Und im Idealfall auch im Film. Bei den Ausschnitten fühlt man sich an „Falling Down“ erinnert, Michael Douglas‘ Studie eines weiteren unauffälligen Bürohengstes, dem irgendwann der Geduldsfaden im Gerechtigkeitssinn reißt. Und optisch wie thematisch an die „John Wick“-Filmreihe. Das ist kein Zufall: Das Drehbuch zu „Nobody“ hat Derek Kolstad geschrieben, der damit Keanu Reeves zu einem Comeback verhalf. Und David Leitch, bei „John Wick“ als Produzent federführend, war auch hier mit an Bord.
Vorbild Liam Neeson
Ob Odenkirk der Wandel zum Action-Star gelingt? Unvergleichlich erfolgreich schaffte das vor allem Liam Neeson, der sich als Charakterdarsteller mit „96 Hours“ im gehobenen Alter zum heldenhaften Selbstjustitiar modifizierte – und sodann Epigonen wie Sean Penn („The Gunman“) auf den Plan rief, die plötzlich ebenfalls das neu geborene Genre des Action-Opas bestellen wollten. Aber natürlich wandelt der Kanadier mit seiner Rolle auch auf den Spuren von Clint Eastwood in „Dirty Harry“ oder Charles Bronson in „Death Wish“ – ein einsamer Wolf, der sich selbst hilft, denn sonst hilft ihm niemand. Ein Mann, der rot sieht.

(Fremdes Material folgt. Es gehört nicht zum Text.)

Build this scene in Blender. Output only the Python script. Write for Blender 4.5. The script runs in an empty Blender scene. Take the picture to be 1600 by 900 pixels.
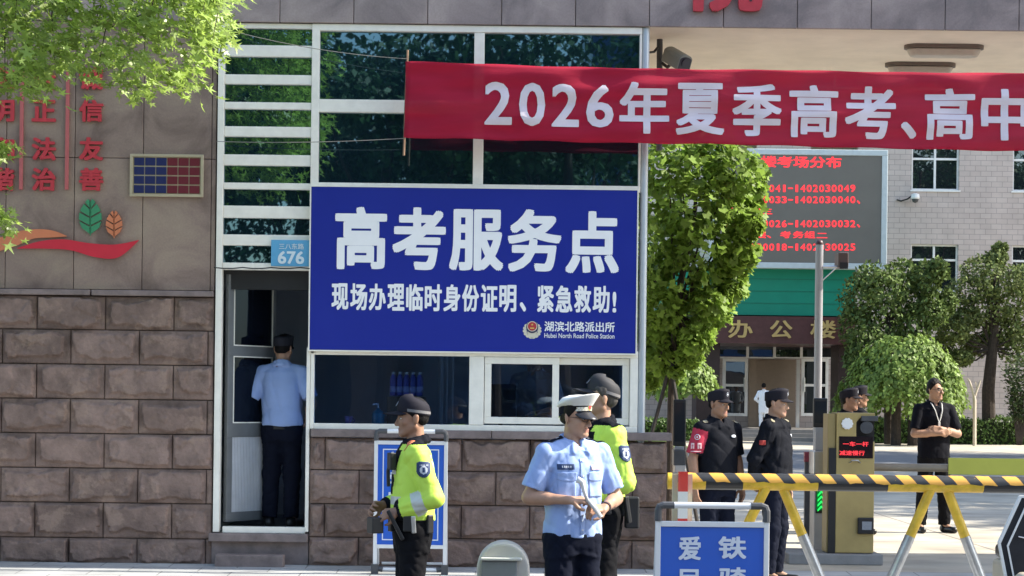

Und das Publikum kann es ihm nicht verdenken.
Unterschätzen sollte man Bob Odenkirk jedenfalls nicht, auch die ersten Kritiken des Films vom mit viel Lorbeer bevorschussten Regisseurs Ilya Naishuller sind positiv. Und auch einem Michael Keaton traute man einst nicht zu, in die Rolle eines „Batman“ zu schlüpfen, bevor er alle überzeugte. Vollen Einsatz hat Odenkirk für seine Rolle jedenfalls gezeigt: Um im Martial-Arts-Genre zu bestehen, trainierte er zwei Jahre lang einen Mix aus Boxen, Jiu-Jitsu, Karate und Judo. Das Schwierigste an seiner Darstellung sei übrigens das Fehlen von Ironie in seinen Szenen gewesen, gab er in einem Interview zu Protokoll. Stimmt, in „Nobody“ setzt er statt auf Witze, auf Waffen. Falls er einen guten Anwalt benötigt – er wird wissen, wen er anruft.